For most graduates picturing where their future careers might take them, the phrase “the sky’s the limit” is optimistic hyperbole. But for Middlebury Institute graduate Tatiana Lind, MATI ’08, it was an understatement.
Lind, a native of Siberia, was pursuing her master’s in Russian language interpretation and translation when a NASA contractor visited the Monterey, California, campus to recruit language specialists. Lind took (and aced) the NASA recruiter’s language test, the first step on a path that led to her joining the flight control team at the Lyndon B. Johnson Space Center in Houston, Texas, after graduation. Today, as a freelance interpreter, she facilitates communication between the control team and Russian crew members aboard the International Space Station (ISS).
In 2023, Lind received a Silver Snoopy Award, an honor bestowed on fewer than 1 percent of NASA employees and contractors each year. The award recognized her support of Crew-5, the fifth crew to travel to and from the ISS on the SpaceX Dragon Endurance spacecraft. Among the crew’s four members was Anna Kikina, Russia’s only active female cosmonaut, with whom Lind discovered a connection beyond their native language: the two women hailed from the same remote region of Siberia.

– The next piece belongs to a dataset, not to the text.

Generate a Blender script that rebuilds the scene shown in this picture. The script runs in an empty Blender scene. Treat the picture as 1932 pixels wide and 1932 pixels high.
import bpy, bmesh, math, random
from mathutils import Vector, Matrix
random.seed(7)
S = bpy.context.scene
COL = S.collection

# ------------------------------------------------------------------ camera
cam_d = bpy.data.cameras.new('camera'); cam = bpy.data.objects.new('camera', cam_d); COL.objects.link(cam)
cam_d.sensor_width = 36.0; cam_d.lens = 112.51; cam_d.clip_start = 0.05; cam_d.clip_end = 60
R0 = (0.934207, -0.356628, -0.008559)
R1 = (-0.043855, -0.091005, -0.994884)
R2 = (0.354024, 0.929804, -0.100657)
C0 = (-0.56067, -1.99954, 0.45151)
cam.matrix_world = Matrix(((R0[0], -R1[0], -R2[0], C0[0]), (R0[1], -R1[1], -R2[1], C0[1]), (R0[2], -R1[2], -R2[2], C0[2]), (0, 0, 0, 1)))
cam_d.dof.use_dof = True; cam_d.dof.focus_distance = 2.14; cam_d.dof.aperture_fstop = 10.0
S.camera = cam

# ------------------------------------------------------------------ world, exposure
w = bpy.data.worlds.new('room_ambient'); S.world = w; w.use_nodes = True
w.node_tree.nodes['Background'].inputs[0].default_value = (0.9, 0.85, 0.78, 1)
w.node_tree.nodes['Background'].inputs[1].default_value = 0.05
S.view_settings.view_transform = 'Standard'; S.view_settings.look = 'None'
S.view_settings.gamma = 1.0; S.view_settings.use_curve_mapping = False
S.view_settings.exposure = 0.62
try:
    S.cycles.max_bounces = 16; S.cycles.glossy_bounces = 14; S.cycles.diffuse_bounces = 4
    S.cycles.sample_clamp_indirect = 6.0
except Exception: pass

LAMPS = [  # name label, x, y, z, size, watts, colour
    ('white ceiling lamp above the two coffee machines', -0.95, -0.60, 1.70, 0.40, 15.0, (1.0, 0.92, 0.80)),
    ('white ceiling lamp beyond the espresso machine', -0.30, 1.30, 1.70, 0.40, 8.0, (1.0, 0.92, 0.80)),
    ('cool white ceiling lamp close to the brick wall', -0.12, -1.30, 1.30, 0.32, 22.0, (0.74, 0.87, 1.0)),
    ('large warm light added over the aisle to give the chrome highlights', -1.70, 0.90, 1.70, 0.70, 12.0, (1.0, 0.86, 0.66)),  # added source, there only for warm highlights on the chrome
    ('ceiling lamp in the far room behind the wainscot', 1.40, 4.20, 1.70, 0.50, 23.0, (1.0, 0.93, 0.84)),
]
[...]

As a liaison between Russians and Americans, Lind sees firsthand how the ISS program operates outside of—or perhaps despite—geopolitical friction. In a recent Institute news article, she said, “This is the most remarkable achievement of the program—not something technical or the conducting of any experiments, but individuals and cultures working together for larger benefit. For me that’s one of the greatest motivators: unfortunately or fortunately, this is more or less the last frontier.”